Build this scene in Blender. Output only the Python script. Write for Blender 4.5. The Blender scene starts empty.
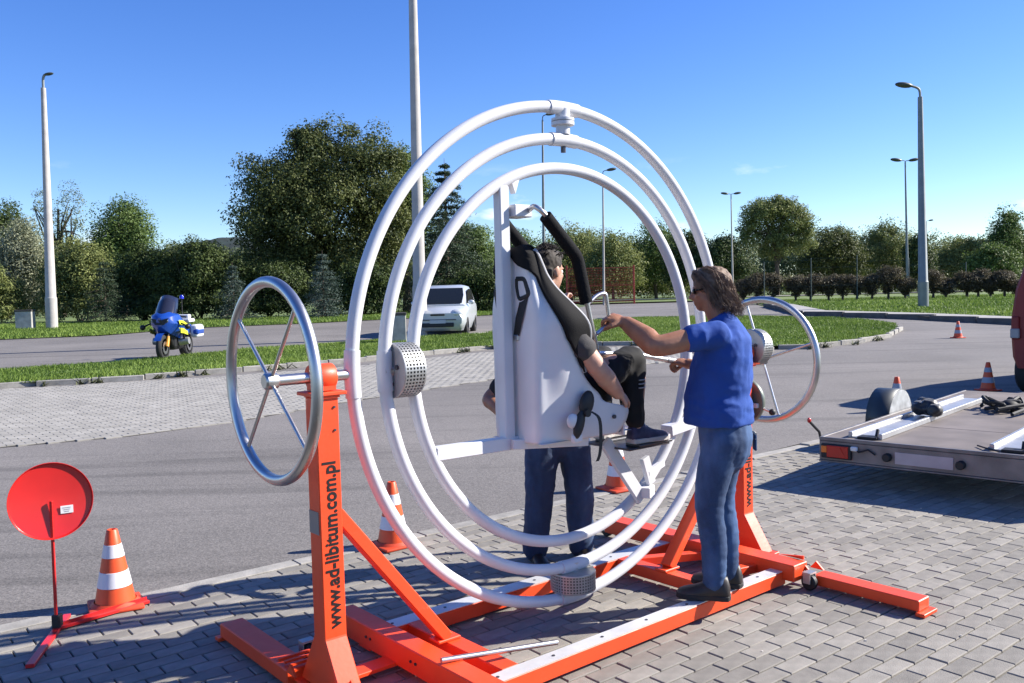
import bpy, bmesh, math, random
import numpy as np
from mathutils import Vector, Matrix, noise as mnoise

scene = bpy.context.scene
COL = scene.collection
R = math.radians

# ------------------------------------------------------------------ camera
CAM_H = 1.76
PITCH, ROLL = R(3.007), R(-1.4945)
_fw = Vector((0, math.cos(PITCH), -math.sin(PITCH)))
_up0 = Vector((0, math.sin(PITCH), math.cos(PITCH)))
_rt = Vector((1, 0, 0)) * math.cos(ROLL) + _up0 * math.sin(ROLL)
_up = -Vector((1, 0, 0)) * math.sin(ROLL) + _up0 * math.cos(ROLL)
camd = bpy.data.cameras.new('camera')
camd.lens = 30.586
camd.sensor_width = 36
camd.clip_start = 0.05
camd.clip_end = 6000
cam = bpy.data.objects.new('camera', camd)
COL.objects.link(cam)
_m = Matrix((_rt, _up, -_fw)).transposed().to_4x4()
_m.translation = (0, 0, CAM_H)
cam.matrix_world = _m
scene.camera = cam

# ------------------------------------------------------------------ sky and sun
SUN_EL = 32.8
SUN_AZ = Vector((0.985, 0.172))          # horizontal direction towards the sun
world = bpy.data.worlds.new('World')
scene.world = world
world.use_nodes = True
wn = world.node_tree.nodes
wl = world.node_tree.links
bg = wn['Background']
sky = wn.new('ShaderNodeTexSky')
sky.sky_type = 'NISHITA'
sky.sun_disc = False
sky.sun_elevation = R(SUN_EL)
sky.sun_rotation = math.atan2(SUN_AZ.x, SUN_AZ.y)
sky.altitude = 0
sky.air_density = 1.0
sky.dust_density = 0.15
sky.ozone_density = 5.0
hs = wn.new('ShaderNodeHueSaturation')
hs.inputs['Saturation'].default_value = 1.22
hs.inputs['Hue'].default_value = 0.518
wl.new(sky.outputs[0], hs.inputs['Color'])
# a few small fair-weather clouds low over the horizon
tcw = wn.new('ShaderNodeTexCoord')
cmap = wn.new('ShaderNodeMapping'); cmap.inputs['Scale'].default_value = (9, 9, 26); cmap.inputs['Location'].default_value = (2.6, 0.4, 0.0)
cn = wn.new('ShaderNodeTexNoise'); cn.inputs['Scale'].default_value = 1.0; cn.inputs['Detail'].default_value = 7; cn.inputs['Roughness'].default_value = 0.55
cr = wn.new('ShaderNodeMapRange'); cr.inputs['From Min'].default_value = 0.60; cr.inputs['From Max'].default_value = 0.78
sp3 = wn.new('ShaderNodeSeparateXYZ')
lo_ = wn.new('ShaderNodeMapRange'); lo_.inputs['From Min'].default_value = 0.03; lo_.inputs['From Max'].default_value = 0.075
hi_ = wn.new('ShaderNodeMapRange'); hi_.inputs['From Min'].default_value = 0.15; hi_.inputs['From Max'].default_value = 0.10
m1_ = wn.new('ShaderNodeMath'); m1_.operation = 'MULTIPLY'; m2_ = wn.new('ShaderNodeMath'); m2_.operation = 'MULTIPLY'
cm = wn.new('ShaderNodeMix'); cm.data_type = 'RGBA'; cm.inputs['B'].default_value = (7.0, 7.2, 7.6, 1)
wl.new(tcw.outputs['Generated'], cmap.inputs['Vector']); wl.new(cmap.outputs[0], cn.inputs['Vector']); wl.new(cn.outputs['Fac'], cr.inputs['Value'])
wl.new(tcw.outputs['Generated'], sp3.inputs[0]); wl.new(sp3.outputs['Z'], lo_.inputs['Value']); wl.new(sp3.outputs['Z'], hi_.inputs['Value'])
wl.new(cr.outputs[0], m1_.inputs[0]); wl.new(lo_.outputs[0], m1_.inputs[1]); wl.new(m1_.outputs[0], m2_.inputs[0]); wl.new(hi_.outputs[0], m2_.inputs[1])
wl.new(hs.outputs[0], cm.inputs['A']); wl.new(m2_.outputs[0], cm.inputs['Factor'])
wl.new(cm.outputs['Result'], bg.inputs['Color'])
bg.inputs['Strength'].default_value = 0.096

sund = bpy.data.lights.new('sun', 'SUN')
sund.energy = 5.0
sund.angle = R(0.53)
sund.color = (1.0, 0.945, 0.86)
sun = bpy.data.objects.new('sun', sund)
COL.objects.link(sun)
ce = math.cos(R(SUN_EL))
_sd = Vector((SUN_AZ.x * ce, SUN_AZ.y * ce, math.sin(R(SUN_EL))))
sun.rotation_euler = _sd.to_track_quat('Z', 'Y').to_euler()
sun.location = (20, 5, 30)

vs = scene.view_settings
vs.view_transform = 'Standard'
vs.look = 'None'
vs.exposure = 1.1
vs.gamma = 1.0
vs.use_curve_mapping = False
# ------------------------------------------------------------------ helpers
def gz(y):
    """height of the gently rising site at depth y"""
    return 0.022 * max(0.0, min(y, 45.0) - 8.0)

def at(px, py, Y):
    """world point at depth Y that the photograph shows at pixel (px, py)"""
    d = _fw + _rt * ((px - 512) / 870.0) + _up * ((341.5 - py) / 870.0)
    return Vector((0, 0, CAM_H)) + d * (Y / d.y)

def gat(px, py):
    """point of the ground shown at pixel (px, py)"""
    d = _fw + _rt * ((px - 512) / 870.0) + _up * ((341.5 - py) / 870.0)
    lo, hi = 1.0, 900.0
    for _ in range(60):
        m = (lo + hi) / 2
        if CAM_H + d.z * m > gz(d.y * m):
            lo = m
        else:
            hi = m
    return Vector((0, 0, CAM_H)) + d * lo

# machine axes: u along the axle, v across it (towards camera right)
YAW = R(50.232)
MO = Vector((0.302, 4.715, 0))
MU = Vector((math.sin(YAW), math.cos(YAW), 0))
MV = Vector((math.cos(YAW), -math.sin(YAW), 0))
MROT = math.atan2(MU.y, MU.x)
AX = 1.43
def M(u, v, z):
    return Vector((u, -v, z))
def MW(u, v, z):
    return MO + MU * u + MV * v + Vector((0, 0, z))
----
_Task to carry out_
Repeat the listing in full and exactly. Do not include any images.

_Expected answer_
Build this scene in Blender. Output only the Python script. Write for Blender 4.5. The Blender scene starts empty.
import bpy, bmesh, math, random
import numpy as np
from mathutils import Vector, Matrix, noise as mnoise

scene = bpy.context.scene
COL = scene.collection
R = math.radians

# ------------------------------------------------------------------ camera
CAM_H = 1.76
PITCH, ROLL = R(3.007), R(-1.4945)
_fw = Vector((0, math.cos(PITCH), -math.sin(PITCH)))
_up0 = Vector((0, math.sin(PITCH), math.cos(PITCH)))
_rt = Vector((1, 0, 0)) * math.cos(ROLL) + _up0 * math.sin(ROLL)
_up = -Vector((1, 0, 0)) * math.sin(ROLL) + _up0 * math.cos(ROLL)
camd = bpy.data.cameras.new('camera')
camd.lens = 30.586
camd.sensor_width = 36
camd.clip_start = 0.05
camd.clip_end = 6000
cam = bpy.data.objects.new('camera', camd)
COL.objects.link(cam)
_m = Matrix((_rt, _up, -_fw)).transposed().to_4x4()
_m.translation = (0, 0, CAM_H)
cam.matrix_world = _m
scene.camera = cam

# ------------------------------------------------------------------ sky and sun
SUN_EL = 32.8
SUN_AZ = Vector((0.985, 0.172))          # horizontal direction towards the sun
world = bpy.data.worlds.new('World')
scene.world = world
world.use_nodes = True
wn = world.node_tree.nodes
wl = world.node_tree.links
bg = wn['Background']
sky = wn.new('ShaderNodeTexSky')
sky.sky_type = 'NISHITA'
sky.sun_disc = False
sky.sun_elevation = R(SUN_EL)
sky.sun_rotation = math.atan2(SUN_AZ.x, SUN_AZ.y)
sky.altitude = 0
sky.air_density = 1.0
sky.dust_density = 0.15
sky.ozone_density = 5.0
hs = wn.new('ShaderNodeHueSaturation')
hs.inputs['Saturation'].default_value = 1.22
hs.inputs['Hue'].default_value = 0.518
wl.new(sky.outputs[0], hs.inputs['Color'])
# a few small fair-weather clouds low over the horizon
tcw = wn.new('ShaderNodeTexCoord')
cmap = wn.new('ShaderNodeMapping'); cmap.inputs['Scale'].default_value = (9, 9, 26); cmap.inputs['Location'].default_value = (2.6, 0.4, 0.0)
cn = wn.new('ShaderNodeTexNoise'); cn.inputs['Scale'].default_value = 1.0; cn.inputs['Detail'].default_value = 7; cn.inputs['Roughness'].default_value = 0.55
cr = wn.new('ShaderNodeMapRange'); cr.inputs['From Min'].default_value = 0.60; cr.inputs['From Max'].default_value = 0.78
sp3 = wn.new('ShaderNodeSeparateXYZ')
lo_ = wn.new('ShaderNodeMapRange'); lo_.inputs['From Min'].default_value = 0.03; lo_.inputs['From Max'].default_value = 0.075
hi_ = wn.new('ShaderNodeMapRange'); hi_.inputs['From Min'].default_value = 0.15; hi_.inputs['From Max'].default_value = 0.10
m1_ = wn.new('ShaderNodeMath'); m1_.operation = 'MULTIPLY'; m2_ = wn.new('ShaderNodeMath'); m2_.operation = 'MULTIPLY'
cm = wn.new('ShaderNodeMix'); cm.data_type = 'RGBA'; cm.inputs['B'].default_value = (7.0, 7.2, 7.6, 1)
wl.new(tcw.outputs['Generated'], cmap.inputs['Vector']); wl.new(cmap.outputs[0], cn.inputs['Vector']); wl.new(cn.outputs['Fac'], cr.inputs['Value'])
wl.new(tcw.outputs['Generated'], sp3.inputs[0]); wl.new(sp3.outputs['Z'], lo_.inputs['Value']); wl.new(sp3.outputs['Z'], hi_.inputs['Value'])
wl.new(cr.outputs[0], m1_.inputs[0]); wl.new(lo_.outputs[0], m1_.inputs[1]); wl.new(m1_.outputs[0], m2_.inputs[0]); wl.new(hi_.outputs[0], m2_.inputs[1])
wl.new(hs.outputs[0], cm.inputs['A']); wl.new(m2_.outputs[0], cm.inputs['Factor'])
wl.new(cm.outputs['Result'], bg.inputs['Color'])
bg.inputs['Strength'].default_value = 0.096

sund = bpy.data.lights.new('sun', 'SUN')
sund.energy = 5.0
sund.angle = R(0.53)
sund.color = (1.0, 0.945, 0.86)
sun = bpy.data.objects.new('sun', sund)
COL.objects.link(sun)
ce = math.cos(R(SUN_EL))
_sd = Vector((SUN_AZ.x * ce, SUN_AZ.y * ce, math.sin(R(SUN_EL))))
sun.rotation_euler = _sd.to_track_quat('Z', 'Y').to_euler()
sun.location = (20, 5, 30)

vs = scene.view_settings
vs.view_transform = 'Standard'
vs.look = 'None'
vs.exposure = 1.1
vs.gamma = 1.0
vs.use_curve_mapping = False
# ------------------------------------------------------------------ helpers
def gz(y):
    """height of the gently rising site at depth y"""
    return 0.022 * max(0.0, min(y, 45.0) - 8.0)

def at(px, py, Y):
    """world point at depth Y that the photograph shows at pixel (px, py)"""
    d = _fw + _rt * ((px - 512) / 870.0) + _up * ((341.5 - py) / 870.0)
    return Vector((0, 0, CAM_H)) + d * (Y / d.y)

def gat(px, py):
    """point of the ground shown at pixel (px, py)"""
    d = _fw + _rt * ((px - 512) / 870.0) + _up * ((341.5 - py) / 870.0)
    lo, hi = 1.0, 900.0
    for _ in range(60):
        m = (lo + hi) / 2
        if CAM_H + d.z * m > gz(d.y * m):
            lo = m
        else:
            hi = m
    return Vector((0, 0, CAM_H)) + d * lo

# machine axes: u along the axle, v across it (towards camera right)
YAW = R(50.232)
MO = Vector((0.302, 4.715, 0))
MU = Vector((math.sin(YAW), math.cos(YAW), 0))
MV = Vector((math.cos(YAW), -math.sin(YAW), 0))
MROT = math.atan2(MU.y, MU.x)
AX = 1.43
def M(u, v, z):
    return Vector((u, -v, z))
def MW(u, v, z):
    return MO + MU * u + MV * v + Vector((0, 0, z))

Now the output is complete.